Under Ben Bernanke, the Fed has taken some 'wild' steps. In one case, it called two meetings only 3 days apart from each other. It has dropped the discount rate precipitously. It has stepped in to private markets to arrrange a takeover of Bear Stearns by Citicorp at a price of $2/share, destroying shareholders values (and their pensions). Fortunately, that deal that is unravelling now that Morgan Stanley has offered $10 a share. Bear Stearns is a private investment house, not a bank, and the Fed had no direct authority in the matter. .

And now, Secretary Paulson has made some 'minor' suggestions to give the Fed more such authority. His proposal would give sweeping new authority to Fed to collect data and regulate private investment houses in prder to 'stabilize markets.'

But the Fed was designed to stabilize the value of *currency* by regualting member banks. It was never meant to make decisions about business practices of non-banks, or regulate private stock transactions or financing instruments.

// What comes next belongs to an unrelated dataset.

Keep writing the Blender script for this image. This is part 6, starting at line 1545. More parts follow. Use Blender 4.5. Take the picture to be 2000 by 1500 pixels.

And that's a big, big change, and a problem for a country that calls itself a democracy.

The Fed has always walked a fine line: It's greatest strength is that it is non-political, so it can be an effective and efficient institution in protecting the economy. But its greatest weakness is that it is undemocratic, and unresponsive to the voters. It exists on its own, high above the fray. Therefore, it was given very limited authority. Paulson's plans destroy that balance.

First, it takes an institution which is the nations *only* non-political approach to the economy and drops it squarely in the middle of the political arena by giving it regulatory authority over private businesses outside of its own banking system. The political pressure on the Fed to 'save' certain companies 'assets' at the expense of others will be enormous.

Second, it gives increased regulatory authority over private transactions to an institution that is essentially unanswerable to the political process. In other words, we are creating a new branch of government, with power and authority, that is not answerable to voters, or to congress, or to any democratic process whatsoever; the Fed would become Power without any check or balance, Authority without any accountability to the citizens.

If Investment houses need to be regulated, an agency (The Securities and Exchange Commisson) is already in place. If Predatory lenders need to be more tightly regulated, all 50 state legslatures have the authority to do that, and Fraud statutes exist that can be used or strengthened through the legislative process. If poor business decisions cause a business to go under, taxpayers should not be forced to prop it up (Why is it that failing businesses always want taxpayer money to help them when they fail, but they never feel that their profit should be distributed to taxpayers when theymake a profit? Hmmm........)

Paulson's plan is not a 'small step.' This is the continuing eviscerating of the Republic's Constitution.



But then, we should have come to expect that from this administration.